The interconnector consists of two monopolar submarine HVDC cable links operating in parallel. The converters have a power rating of 2x250 MW in either direction, referenced at the rectifier station. The dc operating voltage of each monopole is 250 kV, the ac sides of the converters are connected to the 275 kV networks on each side. The nominal direct current is 1000 A per monopole. Both dc cable systems, which connect the two converter stations, consist of 55 km of undersea cable and 8.5 km of underground cable.
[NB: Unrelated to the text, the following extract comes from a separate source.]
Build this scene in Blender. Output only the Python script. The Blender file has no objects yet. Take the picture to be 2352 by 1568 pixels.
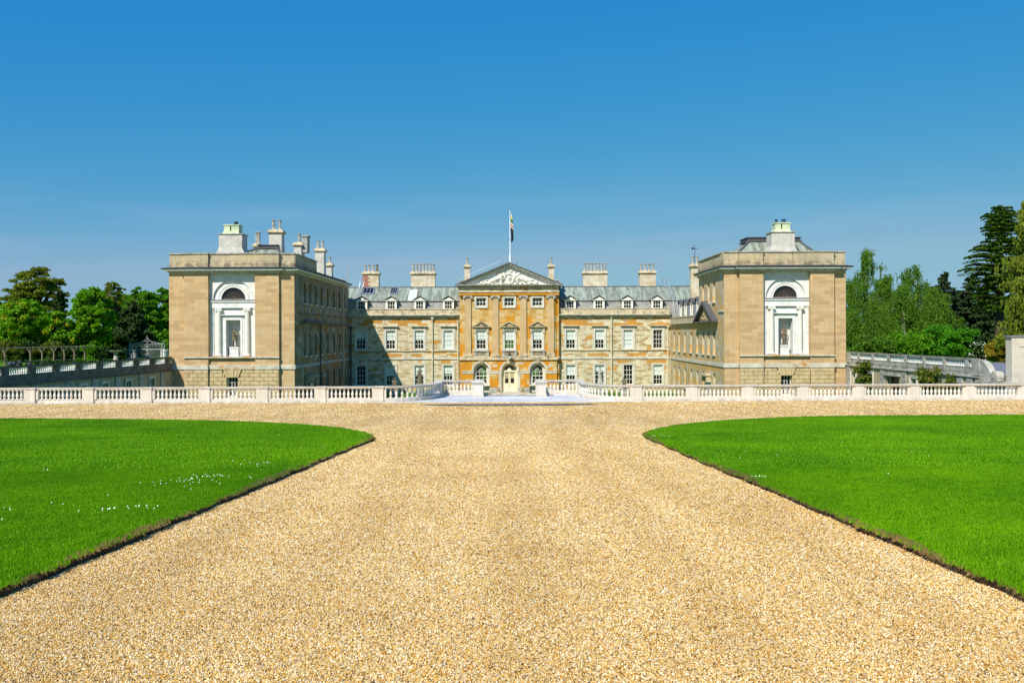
import bpy, math, random
import numpy as np
from mathutils import Vector, Matrix
R = math.radians
scene = bpy.context.scene
COL = scene.collection

# ------------------------------------------------------------------ camera
CZ = 4.26                                   # eye height above the gravel at the balustrade
cam_d = bpy.data.cameras.new('camera'); cam = bpy.data.objects.new('camera', cam_d); COL.objects.link(cam)
cam_d.sensor_width = 36.0; cam_d.lens = 36.0 * 2175 / 2352
cam_d.shift_x = 6 / 2352; cam_d.shift_y = -18 / 2352
cam_d.clip_start = 0.05; cam_d.clip_end = 6000
ROLL = 0.2
cam.location = (0, 0, CZ); cam.rotation_euler = (R(90), R(ROLL), 0)
scene.camera = cam
scene.render.resolution_x = 1024; scene.render.resolution_y = 682

# ------------------------------------------------------------------ sky and sun
SUN = Vector((-.56, -1.0, 1.15)).normalized()          # direction towards the sun
SUN_EL = math.asin(SUN.z); SUN_ROT = math.atan2(SUN.x, SUN.y)
world = bpy.data.worlds.new("World"); scene.world = world; world.use_nodes = True
wt = world.node_tree; wt.nodes.clear()
wo = wt.nodes.new('ShaderNodeOutputWorld'); wb = wt.nodes.new('ShaderNodeBackground'); sky = wt.nodes.new('ShaderNodeTexSky')
sky.sky_type = 'NISHITA'; sky.sun_disc = False; sky.sun_elevation = SUN_EL; sky.sun_rotation = SUN_ROT % (2*math.pi)
sky.altitude = 100; sky.air_density = 1.0; sky.dust_density = 0.25; sky.ozone_density = 3.2
hs = wt.nodes.new('ShaderNodeHueSaturation'); hs.inputs['Saturation'].default_value = 1.22; hs.inputs['Value'].default_value = 1.0; hs.inputs['Hue'].default_value = .497
wt.links.new(sky.outputs[0], hs.inputs['Color'])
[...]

The cable is of the well proven mass-impregnated paper insulated type but, in a development of the conventional design, includes an integrated return conductor (IRC). This design, by Nexans, has a metallic coaxial layer integrated in the HVDC cable to form the return path for the current and also to work as a part of the torsion balanced armouring. The solid core endows greater rigidity, although in any case an oil filled cable was environmentally unacceptable. Maximum design temperature is 50 °C, with design losses at 50 W/m at 1000 A. The fibre optic cable for control and communications between the converter stations is integrated into the polyethylene sheath of the IRC.

Adjacent to each valve hall is a dc hall, in which the dc switchyard including the measuring equipment, the smoothing reactor and the cable sealing end are located. The ac switchyard in Ballycronan More converter station is designed as a double busbar arrangement fed by the existing 275 kV transmission system. Both outdoor switchyards are designed for a short circuit current of 31.5 kA.

The six transformers at each substation are of the single-phase three-winding type rated 96/48/48 MVA each and with windings for star and delta configurations. A tap changer with 8x1.25 per cent steps is used to keep the valve side voltage at the ideal value. The transformers are located directly adjacent to the valve hall with their dry type valve side bushings penetrating the valve hall walls. It is not necessary to install separate dc wall bushings with this arrangement.

Thyristor valves

Conventional thyristor valves for HVDC converter stations are assembled from high voltage semiconductor devices with a peak blocking voltage of 8 kV and a rated current of up to 4000 A dc for transmission voltages up to 500 kV dc. In this case thyristor valves are arranged in three branches (one for each phase) with four valves in each branch connected in series and fed from a single-phase three-winding transformer. The quadruple valves are suspended from the ceiling of the valve hall with the high voltage connections at the bottom. Each valve consists of 39 thyristors in series connection. The valves are water cooled, each thyristor running at 1 kW. Triggering is by light pulses generated by laser diodes at ground potential and applied directly to the thyristor gate.

Power quality

The necessity is that power quality must not fall as a result of the interconnector. To this end three triple tuned ac filters rated at 59 MVAr each and tuned to the predominant 3/12/24 harmonics in combination with one 59 MVAr shunt capacitor cover the similar demands on reactive power and harmonic currents filtering of both stations. To compensate for the reactive power demand of the 64 km transmission line in Scotland, two 59 MVAr filters tuned to the 12 harmonic will be installed in Auchencrosh. Each filter branch can be switched individually by means of circuit breakers with two interrupter units. This design satisfies both the maximum limit of switching overvoltage and the requirements for harmonic current suppression.

Control and performance

Since the converter stations will be unmanned, the link is designed for fully automatic remote operation from NIE’s dispatch centre including automatic load scheduling operation. The control system combines the functions for control, supervision and protection of the link in its normal operating mode of absolute power control. Control functions usual for modern HVDC transmissions are also available, including delta power, emergency power, direct current, frequency limit, stability, and automatic reactive power control functions.

The main performance objective of the Moyle link is to establish low losses and a very high availability and reliability combined with a low maintenance requirement throughout the expected lifetime of more than 30 years. In fact losses are guaranteed at less than 1.35 percent, and energy availability at more than 99.6 per cent. The control system is fully redundant in order to meet these high demands.